Pour celui qui s’est fixé récemment du côté de Laeken, le dancefloor est en effet devenu comme une seconde maison. En particulier celui du Fuse, le célèbre club bruxellois, dont il est aujourd’hui l’un des… résidents. « Clairement, je peux jouer dans un endroit pendant cinq heures et me sentir comme chez moi. C’est forcément encore plus vrai pour le Fuse, avec tout ce que le lieu peut avoir de familial. On l’a encore vu avec le départ de Sami (surnommé « l’Indien », le célèbre portier/physio du Fuse est décédé le 18 octobre dernier, NDLR), qui a affecté toute l’équipe. »

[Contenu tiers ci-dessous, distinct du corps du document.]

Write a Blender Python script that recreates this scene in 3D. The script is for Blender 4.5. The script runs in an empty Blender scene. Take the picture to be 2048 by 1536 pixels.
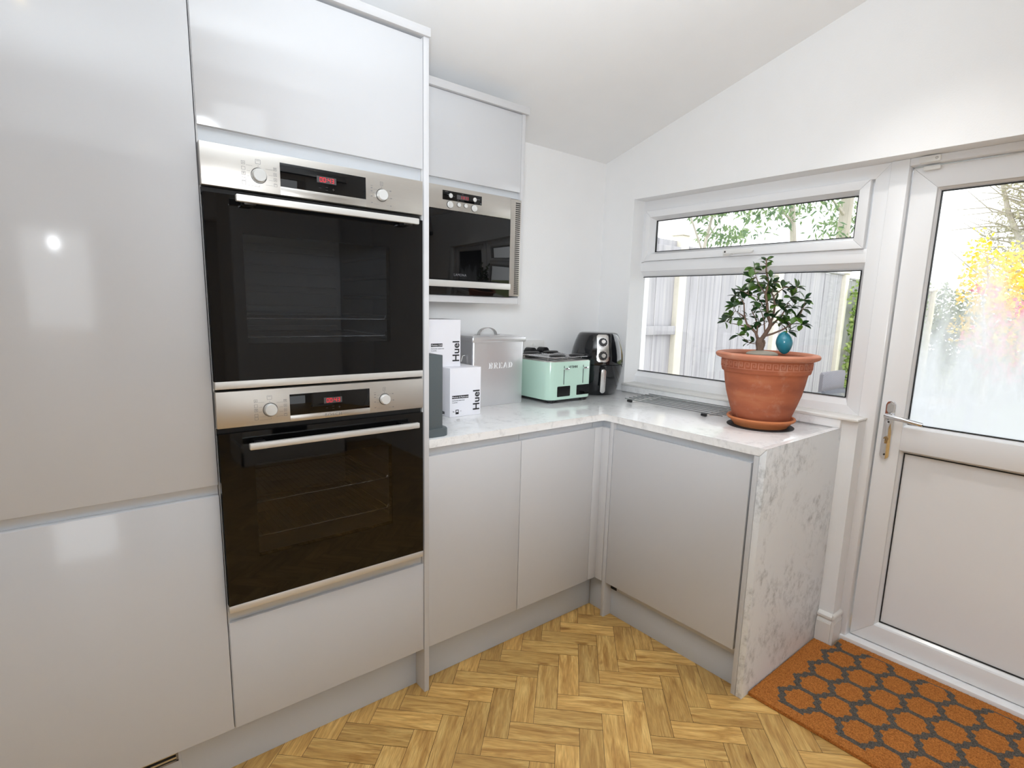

Cette année, le Fuse fête ses 30 ans. Une longévité exceptionnelle, a fortiori dans une nightlife où le club n’est plus forcément le modèle dominant. « C’est clair qu’on peut trouver une énergie folle dans le côté éphémère que peuvent avoir certaines soirées « nomades », que j’adore aussi. Mais il y a quand même encore dans le club une manière particulière de créer des histoires et des liens qui me touchent. » Une façon à la fois de rassembler et de servir de refuge. Comme le disait la critique anglaise Emma Warren dans son dernier ouvrage: Dance your way home

DC Salas, To the Places I Call(ed) Home ***(*), distribué par R.A.N.D. Muzik & Echocentric.